Hope Is a Superpower

“Mommy, if you had a superpower, it would probably be a walrus superpower. Then you could break ice with your head!”

Two things here: First, what is it about me that suggests “walrus” to my four-year-old? (And please keep any inklings to yourself, because I really don’t want to know.) Second, as long as he’s doling out superpowers, why couldn’t he grant me a more practical one?

I began to mentally form a wish list of useful superpowers—none of which, you may notice, relate in any way to walruses.

  • The “prepare for Christmas in the blink of an eye” superpower.
  • The “beam laundry from the dryer to the closet” superpower.
  • The “instantly purge the house of clutter” superpower.
  • The “quell whining with one calmly spoken word” superpower.
  • The “inject everyone in the house with gusto for whatever I cook” superpower.
  • The “be astonishingly organized and never procrastinate” superpower.

Caught up in the very idea, I began to make frequent mention of my superpowers. I would use my superpowers to start the van! I would use my superpowers to make a  spreadsheet!
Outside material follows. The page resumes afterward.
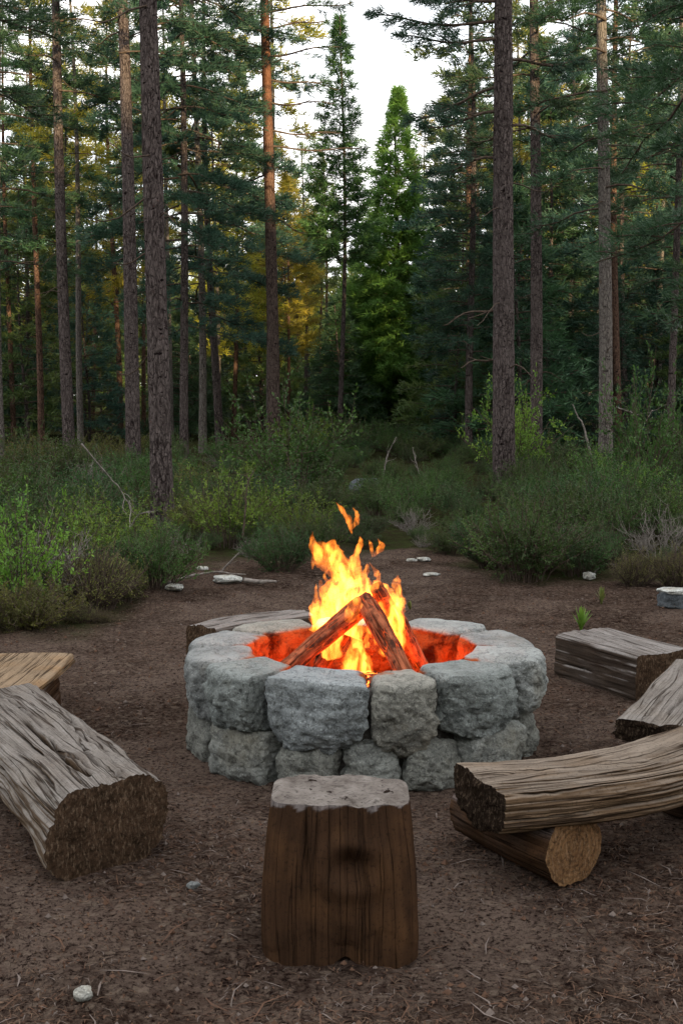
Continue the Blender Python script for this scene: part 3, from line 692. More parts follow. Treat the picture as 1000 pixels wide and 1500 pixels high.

I would use my superpowers to prepare lunch! Finally Ace, drained of patience, sighed. “Mommy. Mommy. You don’t need superpowers to do those things. You just use your regular powers.”

Oh.

Right.

Lunch-making would be a waste of a superpower, wouldn’t it?  As would everything on my wish list (with the possible exception of that whining one). All they take is regular powers and some extra effort.

So, what superpower would I actually choose, given a chance?

  • The ability to assuage the pain of grieving friends.
  • The ability to ease the holidays for those whose hearts have been broken.
  • The ability to console those whose outlook is bleak.

And so on.

It’s Advent, the season of spiritual preparation for Christmas, the time of waiting for the coming of Christ. This first week of Advent has focused on hope.  Unlike the word wish, hope indicates possibility and expectation. As Kathleen Norris wrote, “Hope has an astonishing resilience and strength. Its very persistence in our hearts indicates that it is not a tonic for wishful thinkers but the ground on which realists stand ” (Acedia & Me: A Marriage, Monks, and a Writer’s Life).

We lack the superpower to magically exterminate others’ pain, but we can use our regular powers to chisel away at it until hope begins to glimmer and gives them ground on which to stand. We can use our regular powers to relay a memory of the loved one for whom they are grieving. To bring them a meal. To pat a shoulder. To send a note. To sit in silence with them. To babysit their kids. To invite them to our home. To send a comforting poem or passage or song. To take them on an outing.

Use your regular powers to clear their path for hope. When one has hope, one can go on.

May you have hope, and offer hope, this season.